# [REQUIRED WORK]
Pull every line containing "Write" from the entries.

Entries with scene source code
** BEGIN **

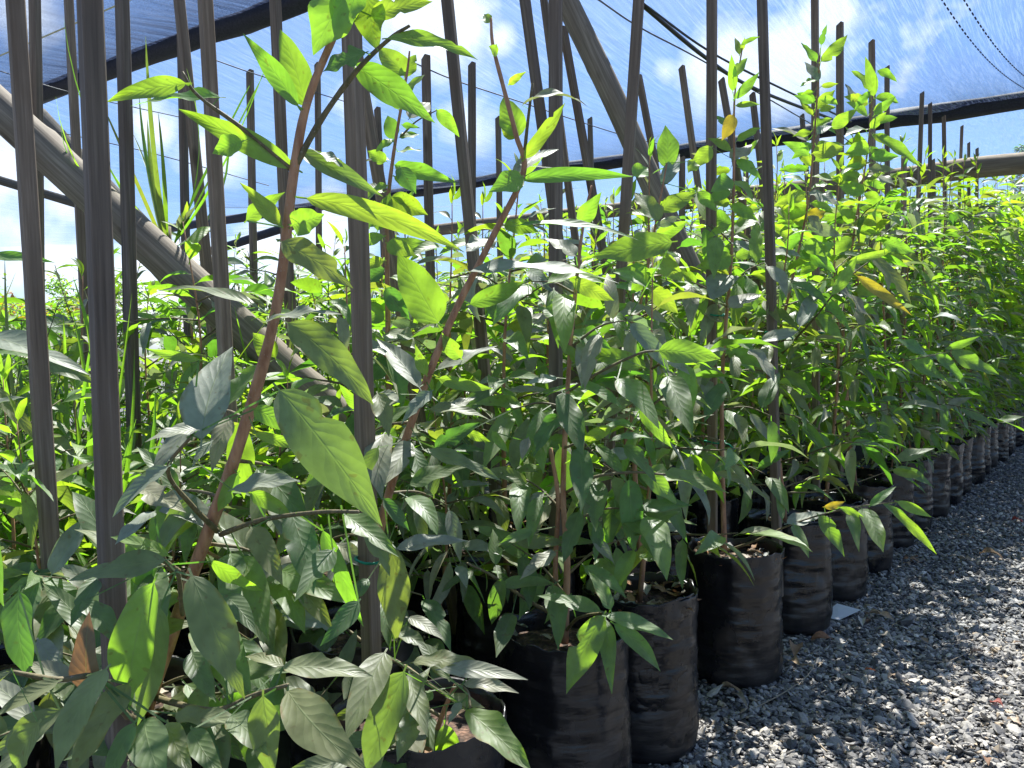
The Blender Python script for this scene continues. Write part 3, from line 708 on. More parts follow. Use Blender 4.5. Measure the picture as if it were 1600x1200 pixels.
B_leaves = [
 (768,36,756,22,11,G,.2,'y'),(777,84,764,72,15,G,.2,'y'),(795,132,822,112,13,G,.3,'y'),(808,215,788,148,40,G,.3,'y'),(806,215,782,196,28,G,.2,'y'),
 (816,165,918,163,22,62,1.2,'w'),(820,247,884,160,26,G,.3,'y'),(803,272,873,232,22,64,.4,'w'),(816,276,764,300,34,10,.4,'g'),(817,281,988,275,28,12,.4,'g'),(990,275,1012,262,20,G,.2,'y'),
 (772,375,727,393,36,62,.3,'w'),(812,352,998,373,20,68,.5,'d'),(788,352,842,362,28,G,.3,'y'),(825,340,868,325,16,62,.3,'w'),
 (684,505,621,396,72,G,.2,'y'),(666,585,648,538,70,12,.2,'g'),(735,424,968,440,40,64,.4,'w'),(735,475,822,440,34,G,.3,'y'),(686,592,771,608,24,G,.4,'y'),
 (684,577,778,540,24,64,.3,'w'),(674,612,627,662,36,62,.3,'w'),(670,640,766,655,20,62,.5,'o'),(655,605,588,528,30,55,.3,'w'),(590,615,608,682,30,40,.3,'o'),
 (640,690,597,762,46,60,.4,'w'),(645,700,668,765,32,28,.3,'d'),(680,700,749,660,32,30,.4,'d'),(640,757,737,728,34,34,.3,'d'),(662,703,786,752,24,62,.5,'o'),
 (612,855,620,1004,56,28,.4,'o',1.7),(620,858,734,845,26,64,.4,'w',1.8),(540,805,623,870,32,30,.5,'g',1.6),(638,965,695,1000,20,62,.4,'w'),(615,985,670,1016,30,45,.4,'o'),
 (601,1020,540,1158,66,28,.4,'o',1.5),(631,1050,570,1212,62,42,.3,'o',1.45),(646,1035,752,1036,30,48,.4,'o',1.6),(640,1053,668,1152,34,40,.3,'o',1.5),
 (590,700,560,760,36,35,.3,'o'),(570,830,610,900,34,40,.4,'o',1.75),(560,640,530,600,30,G,.3,'y'),(575,905,540,960,36,40,.4,'d',1.7),(700,640,745,620,22,60,.3,'w'),
 (720,560,690,520,26,G,.3,'g'),(600,780,640,830,34,40,.4,'d'),
]
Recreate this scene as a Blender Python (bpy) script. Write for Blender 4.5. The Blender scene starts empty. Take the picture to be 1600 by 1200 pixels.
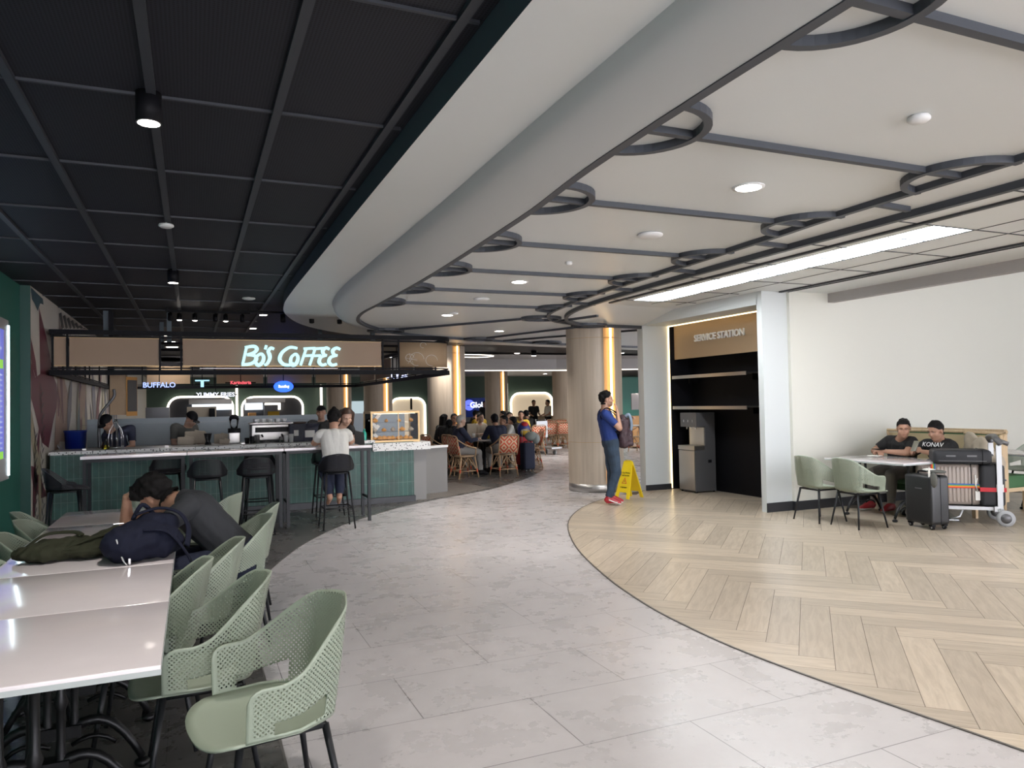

** END **

# [WRITTEN ANSWER]
The Blender Python script for this scene continues. Write part 3, from line 708 on. More parts follow. Use Blender 4.5. Measure the picture as if it were 1600x1200 pixels.
Recreate this scene as a Blender Python (bpy) script. Write for Blender 4.5. The Blender scene starts empty. Take the picture to be 1600 by 1200 pixels.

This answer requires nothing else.